Research your industry to decide if the color on a resume is appropriate.

A good rule of thumb is your resume should only be as creative as the industry you work in. So, if you work in the marketing or UX fields, the hiring manager would likely welcome a colorful resume. But if you work in a more staid industry, like law or finance, color likely isn’t going to do you any good, and it may even hurt you to deviate from standard black and white. 

Use color to highlight specific resume sections.

Don’t over-use color for its own sake. Instead, use color to draw attention to certain sections that you want to emphasize. For instance, you could draw attention to your name at the beginning of the resume by changing its color. Then, you could direct your reader to the resume’s major sections by using that color again on all of your subheadings. 

The key here is consistency. If you change your “Education” subheading to teal, you also want to change your “Experience” and “Career Summary” to the same color. 

Only pick a few colors to arrange the resume effectively.

You’re not trying to turn your resume into a Picasso. Rather, you only want to add two or three colors max. More than that will be distracting. 

Michael Dovhanenko for Ladders suggests using color theory to guide hiring managers to the most important sections of your resume. 

“Visual hierarchy arranges elements in the order of importance and leads the reader’s eye through the page. The most dominant color helps the recruiter see what they should read first. Secondary colors, or accents, help organize content on the page. You can use them to highlight subsections, portfolio links, etc.,” he explains. 

So, three colors – black for general content, another for your name and subheadings, and a third for subsection headings and links – is likely your best bet. 

Choose appropriate colors.

Colors provoke different emotions than the traditional black and white. For some, red-colored words might remind them of when they made mistakes in school. Blue, on the other hand, can convey calm or peace that might not be appropriate if you’re trying to land a high-powered finance job. 

So, be aware that using color on your resume opens a new can of emotional worms that black and white resumes don’t. You can use color theory to your advantage; see our chart for what different colors usually signify: 

Opt for high-contrast colors to make it easy for the ATS to read.

One of the concerns in using color on a resume is that it will make it more difficult for applicant tracking systems (ATS) to read the information. As you probably know, ATS connects content on a resume to the job posting, ensuring that applicants’ information and the job requirements match. 

So, does adding color still hurt your chances of “beating” the ATS in 2022? 

The answer is not usually. You just need to be careful that the contrast between your text and your background color is high. So, that means avoiding lighter colors, like yellow, on a white background. 

Colors for Resume 2022?

It seems that most hiring managers believe that colors on a resume won’t make or break an application unless you’re in a conservative field. If you’re applying for a creative career, adding a few tasteful colors to an eye-catching resume template may be the way to go. 

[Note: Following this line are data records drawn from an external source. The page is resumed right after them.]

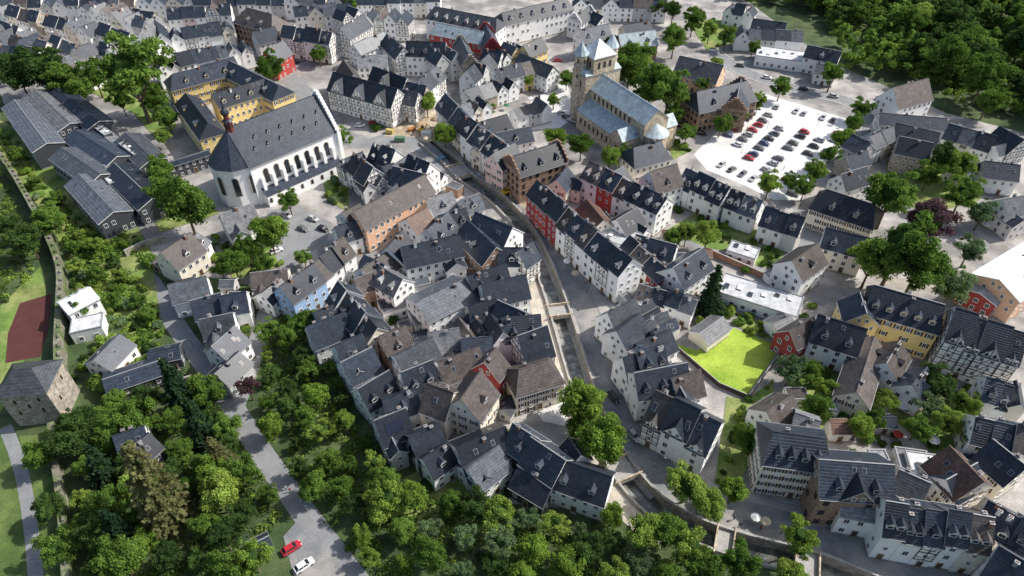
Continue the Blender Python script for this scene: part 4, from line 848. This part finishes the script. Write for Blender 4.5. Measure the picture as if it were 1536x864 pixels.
def undergrowth():
    rng=np.random.default_rng(99); Q=[]; mi=[]
    for poly,md,n,ks,rr in WOODS:
        pp=PL(poly); area=abs(sum(pp[i-1].x*pp[i].y-pp[i].x*pp[i-1].y for i in range(len(pp))))/2
        far=poly[0][0]>1200; dens=.15 if not far else .03
        for x,y in scatter(poly,.1,int(min(area*dens,650)),.4,3000):
            rc=R.uniform(.6,2.0)*(1.8 if far else 1); nl=42; dd=rng.normal(size=(nl,3)); dd/=np.linalg.norm(dd,axis=1)[:,None]; dd[:,2]=abs(dd[:,2])
            Q.append(quads(np.array([x,y,0])+dd*rc*rng.uniform(.6,1.15,(nl,1)),dd+rng.normal(size=(nl,3))*.5,.45 if not far else .9,rng)); mi+=[R.choice([0,0,1,2])]*nl
    me=leafmesh("undergrowth",np.concatenate(Q),None,[LM['g'],LM['b'],LM['d']]); me.polygons.foreach_set("material_index",mi); me.update()
    o=ob("undergrowth",me); o["kind"]="stuff"; o["label"]="dense green undergrowth beneath the woodland trees"; o["category"]="undergrowth"
undergrowth()
# ============ CARS ============
M_tyre=mat("tyre",(.02,.02,.02),.8,.1,1,0); M_cg=mat("car_glass",(.02,.025,.03),.08,.1,1,0,spec=.9)
def car_meshes(col,name):
    pm=mat("paint_"+name,col,.25,.03,1,0,spec=.7); b=MB()
    S=[(-2.15,.35,.62,.70),(-2.05,.25,.88,.82),(-1.5,.22,.95,.88),(0,.22,.95,.9),(1.0,.22,.92,.88),(1.75,.25,.78,.84),(2.12,.3,.58,.7)]
    for (x0,l0,h0,w0),(x1,l1,h1,w1) in zip(S,S[1:]):
        for s in(-1,1): q=[(x0,s*w0,l0),(x1,s*w1,l1),(x1,s*w1,h1-.12),(x0,s*w0,h0-.12)]; b.poly(q if s<0 else q[::-1],pm); q=[(x0,s*w0,h0-.12),(x1,s*w1,h1-.12),(x1,s*w1*.88,h1),(x0,s*w0*.88,h0)]; b.poly(q if s<0 else q[::-1],pm)
        b.poly([(x0,-w0*.88,h0),(x1,-w1*.88,h1),(x1,w1*.88,h1),(x0,w0*.88,h0)],pm)
    for i in (0,-1):
        x,l,h,w=S[i]; b.poly([(x,-w,l),(x,w,l),(x,w,h-.12),(x,w*.88,h),(x,-w*.88,h),(x,-w,h-.12)],pm)
    b.box(-.45,0,1.42,1.75,1.22,.06,pm)
    for s in(-1,1):
        b.beam((-1.35,s*.62,1.44),(-1.85,s*.74,.93),.09,pm); b.beam((.4,s*.62,1.44),(1.1,s*.74,.92),.08,pm); b.beam((-.4,s*.66,1.44),(-.4,s*.8,.93),.08,pm); b.box(.75,s*.98,.92,.2,.16,.13,pm)
        b.box(2.02,s*.55,.55,.2,.3,.14,M_white); b.box(-2.1,s*.58,.62,.1,.25,.16,mat("tail_light",(.4,.02,.02),.3))
    body=b.mesh("body"); g=MB(); A=[(-1.88,-.76,.92),(1.12,-.76,.92),(1.12,.76,.92),(-1.88,.76,.92)];B=[(-1.35,-.6,1.43),(.42,-.6,1.43),(.42,.6,1.43),(-1.35,.6,1.43)]
    for i in range(4): j=(i+1)%4; g.poly([A[i],A[j],B[j],B[i]],M_cg)
    g.poly(B,M_cg); return body,g.mesh("windows")
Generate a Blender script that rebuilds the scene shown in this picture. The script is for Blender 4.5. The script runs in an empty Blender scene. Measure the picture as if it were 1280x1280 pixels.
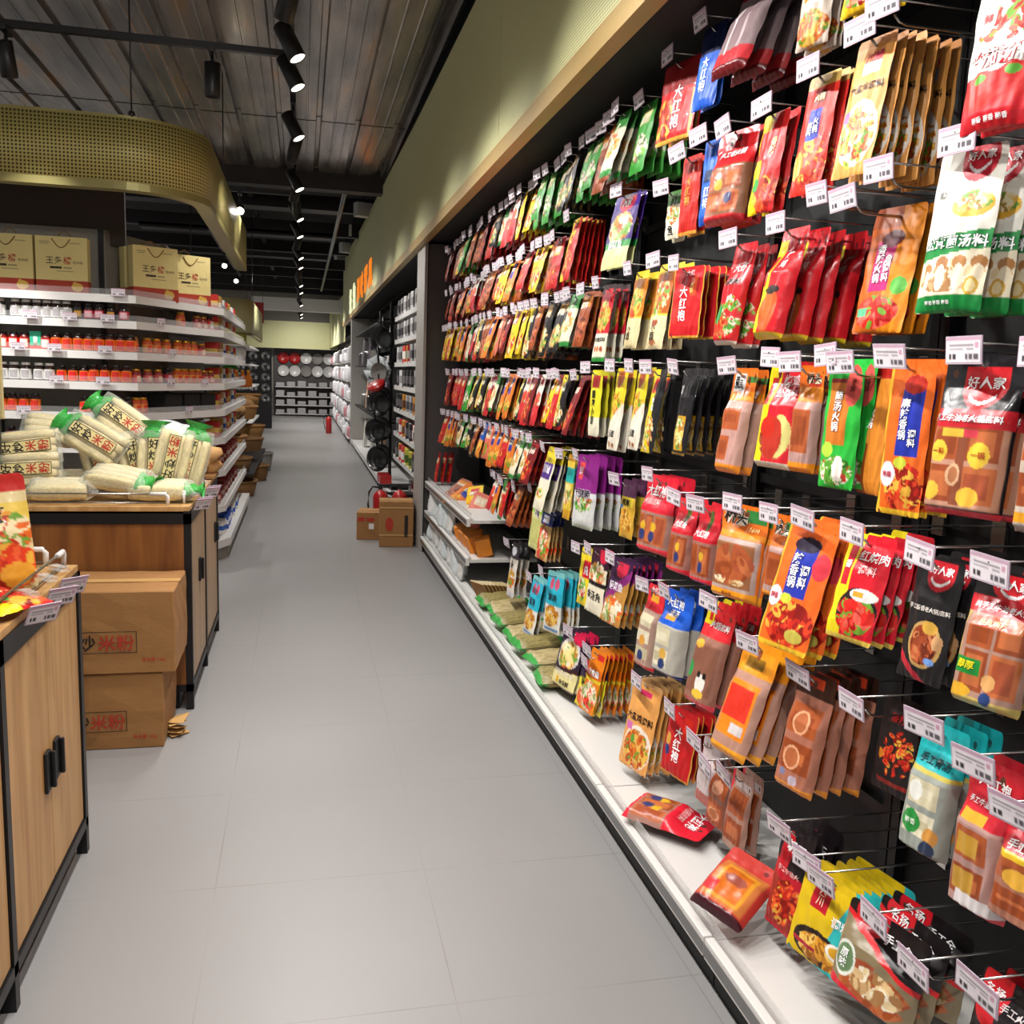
import bpy, bmesh, math, random
import numpy as np
from mathutils import Vector, Matrix, Euler

R = math.radians
SC = bpy.context.scene
COL = SC.collection
rnd = random.Random(11)

# ------------------------------------------------------------------ camera
cd = bpy.data.cameras.new('camera'); cam = bpy.data.objects.new('camera', cd); COL.objects.link(cam)
cam.matrix_world = Matrix(((0.97474467, -0.00122795, -0.22331886, 0.0),
                           (-0.22061689, 0.14988476, -0.96377526, 0.0),
                           (0.03465556, 0.98870271, 0.14582846, 1.5), (0, 0, 0, 1)))
cd.sensor_width = 36; cd.sensor_fit = 'HORIZONTAL'; cd.lens = 32.19; cd.clip_start = 0.05; cd.clip_end = 120
SC.camera = cam
# ------------------------------------------------------------------ world, exposure
w = bpy.data.worlds.new('store_ambient'); SC.world = w; w.use_nodes = True
w.node_tree.nodes['Background'].inputs[0].default_value = (1.0, 0.97, 0.93, 1)
w.node_tree.nodes['Background'].inputs[1].default_value = 0.9
vs = SC.view_settings
vs.view_transform = 'Standard'; vs.look = 'None'; vs.gamma = 1; vs.exposure = -0.95; vs.use_curve_mapping = False
SC.cycles.max_bounces = 5; SC.cycles.diffuse_bounces = 3; SC.cycles.glossy_bounces = 3
SC.cycles.transparent_max_bounces = 8; SC.cycles.transmission_bounces = 3
SC.cycles.sample_clamp_indirect = 4; SC.cycles.caustics_reflective = False; SC.cycles.caustics_refractive = False
SC.cycles.use_denoising = True
SPOT_W = 122.0          # watts of one track spotlight
SPOT_COL = (1.0, 0.965, 0.925)

# ------------------------------------------------------------------ materials
def lin(h):
    if not isinstance(h, str): return tuple(h)
    h = h.lstrip('#'); out = []
    for i in (0, 2, 4):
        c = int(h[i:i+2], 16) / 255
        out.append(c / 12.92 if c <= .04045 else ((c + .055) / 1.055) ** 2.4)
    return tuple(out)
MATS = {}
def node(nt, t, **kw):
    n = nt.nodes.new(t)
    for k, v in kw.items(): setattr(n, k, v)
    return n
def pbr(name, col, rough=.5, metal=0., var=.08, scale=(20, 20, 20), bump=0., spec=.5, coat=0., emit=0.):
    if name in MATS: return MATS[name]
    m = bpy.data.materials.new(name); m.use_nodes = True; nt = m.node_tree; b = nt.nodes['Principled BSDF']
    c = lin(col)
    tc = node(nt, 'ShaderNodeTexCoord'); mp = node(nt, 'ShaderNodeMapping'); mp.inputs['Scale'].default_value = scale
    nz = node(nt, 'ShaderNodeTexNoise'); nz.inputs['Detail'].default_value = 4
    mx = node(nt, 'ShaderNodeMix', data_type='RGBA')
    nt.links.new(tc.outputs['Object'], mp.inputs[0]); nt.links.new(mp.outputs[0], nz.inputs[0])
    mx.inputs[6].default_value = tuple(x * (1 - var) for x in c) + (1,)
    mx.inputs[7].default_value = tuple(min(1, x * (1 + var)) for x in c) + (1,)
    nt.links.new(nz.outputs[0], mx.inputs[0]); nt.links.new(mx.outputs[2], b.inputs['Base Color'])
    b.inputs['Roughness'].default_value = rough; b.inputs['Metallic'].default_value = metal
    b.inputs['Specular IOR Level'].default_value = spec; b.inputs['Coat Weight'].default_value = coat
    if emit:
        b.inputs['Emission Color'].default_value = c + (1,); b.inputs['Emission Strength'].default_value = emit
    if bump:
        bp = node(nt, 'ShaderNodeBump'); bp.inputs['Strength'].default_value = bump; bp.inputs['Distance'].default_value = .01
        nt.links.new(nz.outputs[0], bp.inputs['Height']); nt.links.new(bp.outputs[0], b.inputs['Normal'])
    MATS[name] = m
    return m
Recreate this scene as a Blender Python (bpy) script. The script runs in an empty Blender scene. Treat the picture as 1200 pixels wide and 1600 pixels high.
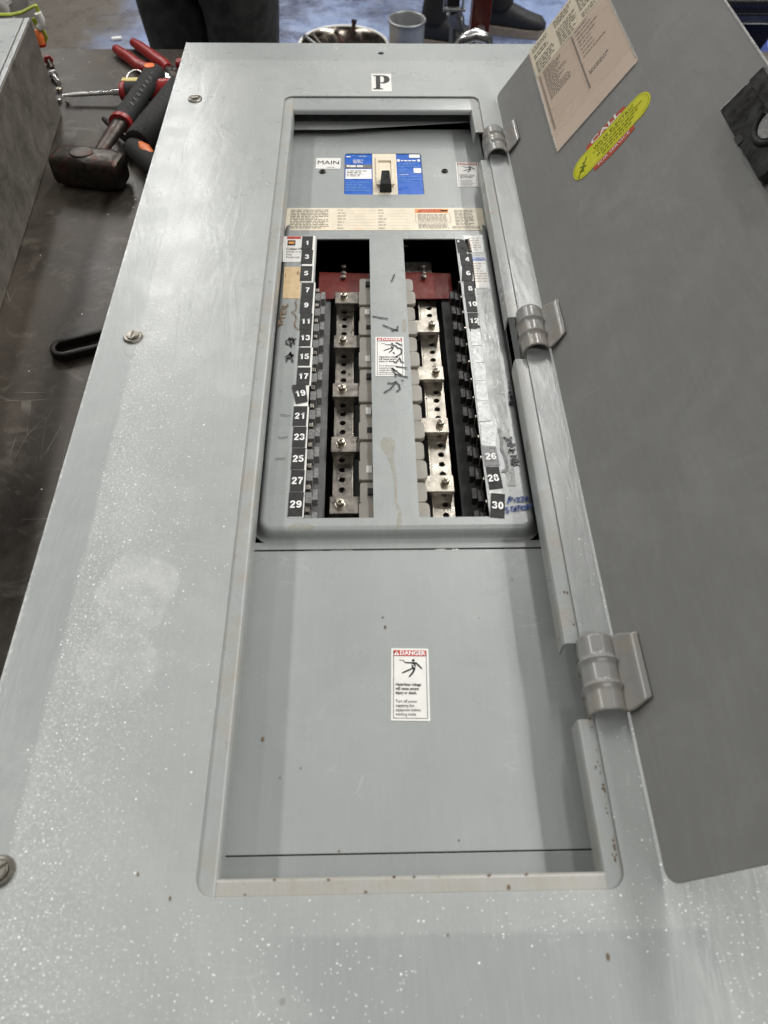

If color fits in with your vibrant, unusual personal brand, then go with it. But if you’re putting your resume in the running for a more serious, technical job, a bright resume may do more harm than good. 

No matter where you’re applying, the bottom line is this: there are more important resume elements to consider than choosing between color or black-and-white. Specifically, have you written a career summary that helps you stand out from the crowd? Are you customizing your resume for every application? 

If the answer to either question is no, you’re much better off focusing on the content of your resume rather than on its style. You want to sell yourself first and foremost, not just make your resume look snazzier than your competitors’.